Google rolls out new Android and Maps features to assist users with cognitive and physical disabilities

Thursday is Global Accessibility Awareness Day, which seeks to bring attention to the need for accessibility features in the personal technology we use every day.

 As part of that, Google (GOOG, GOOGL) is launching a slew of new accessibility options for individuals who have difficulty using their smartphones due to cognitive or physical disabilities, as well as an update to Maps that will give wheelchair users information about the locations that are wheelchair accessible.

For people with cognitive disabilities, Google is rolling out a new Android feature called Action Blocks. Originally announced as a test feature in 2019, the goal of the Action Blocks is to make it easier for someone to access the apps and tools they need without having to navigate various individual menus and settings.

In a demonstration, Google software engineer Ajit Narayanan explained how Action Blocks can be used to set up what are essentially shortcuts for various app actions directly on a user’s home screen.

Take, for instance, video chatting with a family member. Rather than having to open an app, navigating through your list of contacts, and finally launching the call, an Action Blocks’ shortcut can be created by a family member or caregiver so that all of those actions can be performed by tapping a single icon on the device’s home screen.

According to Narayanan, the feature can be used for individuals with Down’s Syndrome, autism, or by elderly users who are in cognitive decline. It’s an impressive effort designed to give users a greater sense of independence and agency.

Google says the app is available through the Android Play Store and is compatible with devices running Android 5.0 and later. That’s a massive swath of existing Android products, meaning it should be accessible to a large number of users.

In addition to Action Blocks, Google is improving its voice and sound functions in Android for people with physical disabilities. The company has improved its Live Transcribe feature to include the ability to make your device vibrate if someone nearby you says your name.

It’s meant to assist people who are hearing impaired who rely on things like lip-reading and sign language to communicate. The company also added the ability to add custom names, places, and objects to Live Transcribe, so that the feature can fully capture how people talk on a regular basis.

So if you want to get a transcription for a specific meal or location, you can add them in the Live Transcribe menu, which will then recognize them going forward.
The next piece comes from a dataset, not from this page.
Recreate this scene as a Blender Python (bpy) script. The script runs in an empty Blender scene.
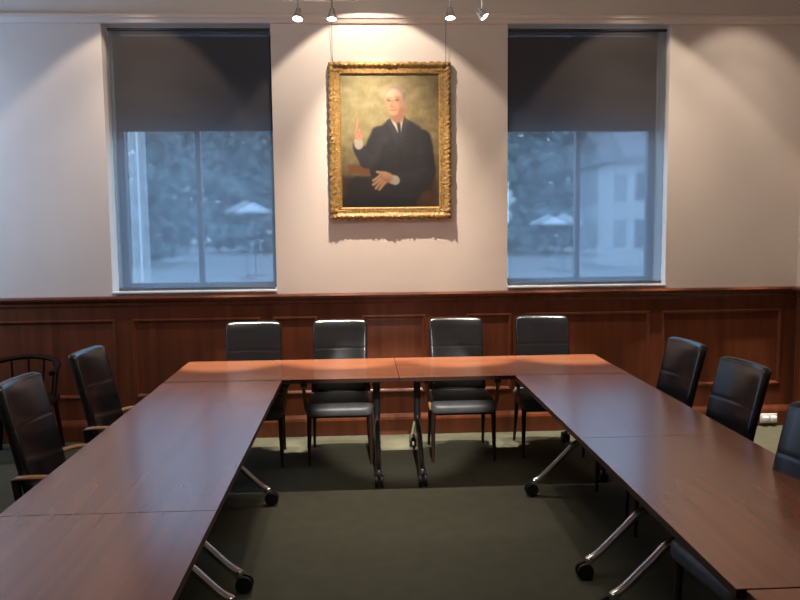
import bpy, bmesh, math, random
import numpy as np
from mathutils import Vector, Matrix, noise
random.seed(4)
S = bpy.context.scene
col = S.collection
PI = math.pi
S.view_settings.view_transform = 'Standard'

# ------------------------------------------------------------------ camera calibration
def basis(yaw, pitch, roll):
    F0 = np.array([math.sin(yaw), math.cos(yaw), 0]); R0 = np.array([math.cos(yaw), -math.sin(yaw), 0]); Z = np.array([0, 0, 1.])
    F = F0*math.cos(pitch) - Z*math.sin(pitch); U0 = F0*math.sin(pitch) + Z*math.cos(pitch)
    U = U0*math.cos(roll) + R0*math.sin(roll); R = R0*math.cos(roll) - U0*math.sin(roll)
    return F, R, U
def proj(p, P):
    F, R, U = basis(p[3], p[4], p[5]); d = np.array(P) - p[:3]
    z = d@F
    return np.array([400 + p[6]*(d@R)/z, 300 - p[6]*(d@U)/z])
T = .74
fixed = [((-1.6,.8,T),(186,361)),((1.6,.8,T),(597,354)),((-1.6,0,T),(168,381)),((1.6,0,T),(628,374)),
         ((-.8,0,T),(279,380)),((.8,0,T),(513,376)),((.8,-1.6,T),(577,437)),((.8,-3.2,T),(735,587))]
def resid(p):
    r = []
    for P, q in fixed: r += list(proj(p, P) - q)
    for x, t, q in ((-1.6,p[7],(0,515)),(-.8,p[8],(172,600)),(1.6,p[9],(800,467))): r += list(proj(p,(x,t,T)) - q)
    Yw, zt, zb = p[10:13]
    for x, qt, qb in ((p[13],(100,24),(113,292)),(p[14],(271,23),(276,291)),(p[15],(507,22),(508,288)),(p[16],(671,22),(665,286))):
        r += list(.7*(proj(p,(x,Yw,zt)) - qt)); r += list(.7*(proj(p,(x,Yw,zb)) - qb))
    r.append(proj(p,(1.,Yw,0))[1] - 430)
    return np.array(r)
p = np.array([-.3,-5.34,1.763,.05,.097,.0097,767, -2.4,-3.2,-1.9, 1.46,3.55,1.25,-2.6,-1.1,1.0,2.4])
lam = 1e-3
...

In a demo, a Google representative named a specific sushi dish he enjoyed, but Live Transcribe was unable to understand it. Once he added the custom word in the settings menu, though, it picked it up without issue. Google is also adding support for additional languages including Albanian, Burmese, Estonian, Macedonian, Mongolian, Punjabi, and Uzbek.

Google Maps has added a new feature that will tell users whether a location is wheelchair accessible. (Image: Google)

The company has also added Bluetooth functionality to its sound amplifier feature. Now users who are hard of hearing can place their smartphones near things like TVs or lecterns and it will send the audio to their Bluetooth hearing aids or headphones.

Google Maps’ new wheelchair accessibility feature, meanwhile, gives users the ability to see what locations are wheelchair accessible including restaurants, parking lots, and restrooms.

The feature is updated via users or businesses themselves. It’s meant to ensure that all Maps users can take advantage of the service without having to worry about whether or not they’ll be able to get into certain locations.

Users can check it out by enabling Accessible Places in the Maps settings menu. It’s available today.